CINÉMAFestival de Cannes

CANNES 2025 – « Urchin » : Rêve de gosse

Frank Dillane joue Mike dans Urchin d'Harris Dickinson
© Devisio Pictures

UN CERTAIN REGARD – Premier film de l’acteur britannique Harris Dickinson, Urchin trace le parcours d’un jeune sans-abri errant dans les rues de Londres, qui tente de trouver sa place dans une société codifiée.

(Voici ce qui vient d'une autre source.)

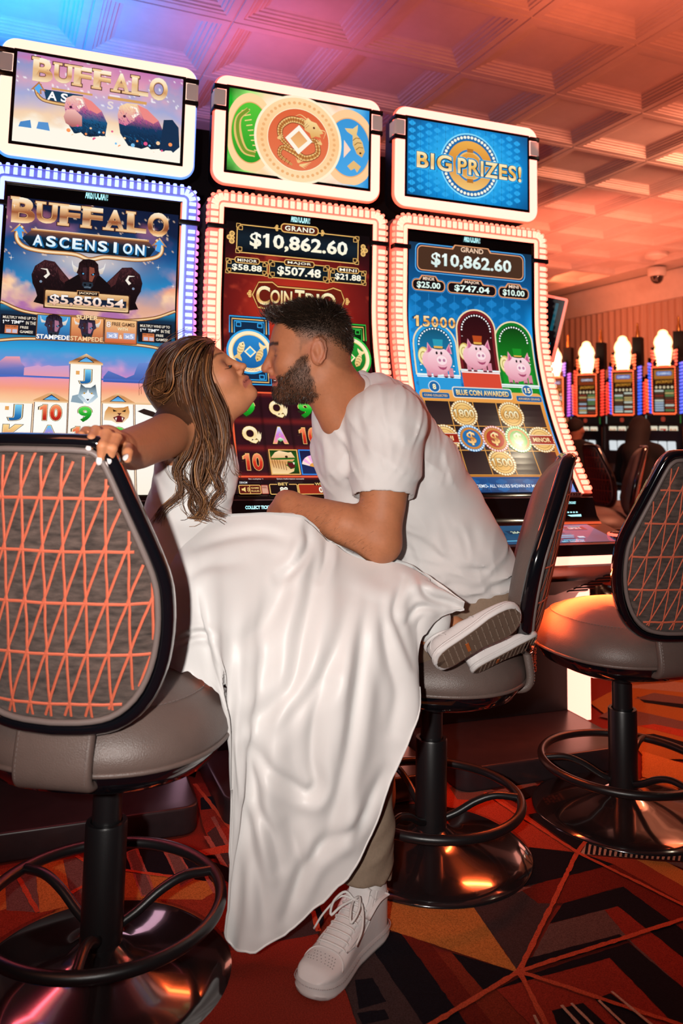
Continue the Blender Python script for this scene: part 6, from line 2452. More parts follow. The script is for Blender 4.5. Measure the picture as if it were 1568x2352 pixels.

Auréolé pour son rôle dansTriangle of Sadness (Palme d’Or en 2022), et plus récemment dans Babygirl (2024), Harris Dickinson passe de l’autre côté de la caméra avec Urchin. Il y met en scène Michael (Frank Dillane), surnommé Mike. Mike enchaîne petits jobs, deals, et vols. Jusqu’au point de rupture où, agressant un homme qui lui venait en aide, il se retrouve en prison. Quelques mois plus tard, Mike débute un parcours en justice restaurative. Avec Nadia, sa conseillère sociale, et quelques rencontres faites en chemin, il tente de se réinsérer, et d’avancer vers une situation plus pérenne. Mais Londres est grande, socialement asymétrique, et les tentations de dévier sont nombreuses.

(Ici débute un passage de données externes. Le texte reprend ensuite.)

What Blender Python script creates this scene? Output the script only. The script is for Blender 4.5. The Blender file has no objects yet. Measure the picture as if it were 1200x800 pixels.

Si le parcours de Mike suit un tracé assez attendu – entre puits sans fond, reconstruction et (re)chute -, Dickinson tente de s’extirper de cette boucle bien connue du cinéma à travers un propos intelligemment nuancé, et un pas de côté au registre habituel du cinéma social. Mais si ces initiatives sont bienvenues, elles restent encore trop légères.

Écorchures à répétition

Sorti de prison, Mike commence un nouvel emploi en tant que cuisinier dans un hôtel, où il se lie d’amitié avec deux collègues, ce qui le remet sur les rails de la vie en société. Il finit par se faire renvoyer, et trouve une seconde opportunité dans le ramassage de poubelles. Là, il rencontre Andrea (Megan Northam, qui apporte une fraîche détermination à son personnage), avec qui il partage rapidement une relation plus intime. Après s’être bien amusé·e·s, elle le pousse dans ses retranchements, lui soufflant qu’il ne fait aucun effort pour s’en sortir. Mike, lui, n’est pas de cet avis. Pourtant, il est vrai qu’il ne fait pas grand chose, du moins, en termes d’actes, pour le démentir.

Sa réinsertion n’est, et c’est naturel, pas linéaire. Certains semblent en trouver la voie, et s’y tenir, comme Nathan (incarné par Dickinson lui-même), auparavant frère de bagarre de Mike. Nathan a fini par trouver un travail à plein temps, lui, et semble satisfait de ce nouveau départ.

© © Devisio Pictures

En marge

Mike n’est pas sans rappeler le personnage du jeune père de Georgie dans Scrapper, interprété par Dickinson. Un être marginal, qui aimerait sincèrement bien faire, mais qui oscille entre pertes involontaires de moyens, et refus conscient de suivre les lignes et de respecter les personnes qui l’entourent. Mike n’éprouve que peu, voire pas, de compassion envers Simon, l’homme qu’il a agressé. Pire, il est visiblement démuni face à lui, incapable d’un seul mot.

Dickinson étant lui-même engagé dans le milieu associatif autour de personnes qui souffrent de précarité et d’addiction, son écriture témoigne d’un pragmatisme certain, dénué de fausses croyances. Il s’emploie notamment à ne pas présenter Mike comme un personnage continuellement en proie à ses démons, et qui serait face à une situation binaire – choisir entre le bien ou le mal. Le long métrage montre la complexité de la lutte de cet urchin, ce « gosse », dont le combat commence d’ailleurs envers lui-même. En cela, Frank Dillane offre à Mike de belles aspérités.

Évasion rêvée

« Vivre dans une sérénité quotidienne, sans passage à vide », voilà la perception de la vie idéale d’Andrea. Mike, plus réaliste, évoque la triste fatalité de ces périodes de trouble. Et pour s’en évader, il lui reste sa famille choisie, et son imagination.

Car Mike n’a de repos qu’en un lieu : ses rêves, qu’ils soient plus ou moins conscients. Ici, ce monde prend la forme d’un labyrinthe de grottes, au milieu d’une végétation dense. D’ailleurs, Scrapper faisait aussi la part belle à l’imaginaire et au fantastique, sous la forme d’un décor offrant calme et mysticisme, comme ici dans Urchin. Un univers parallèle qui prend une place de taille dans la réflexion du personnage, et lui permet de fuir le réel. Pour un temps. Dans ce genre social-fantastique, il y avait enfin Bird, magistral en la matière. Et si Urchin en offre une belle amorce, il ne s’engage pas franchement dans cette direction. À regret.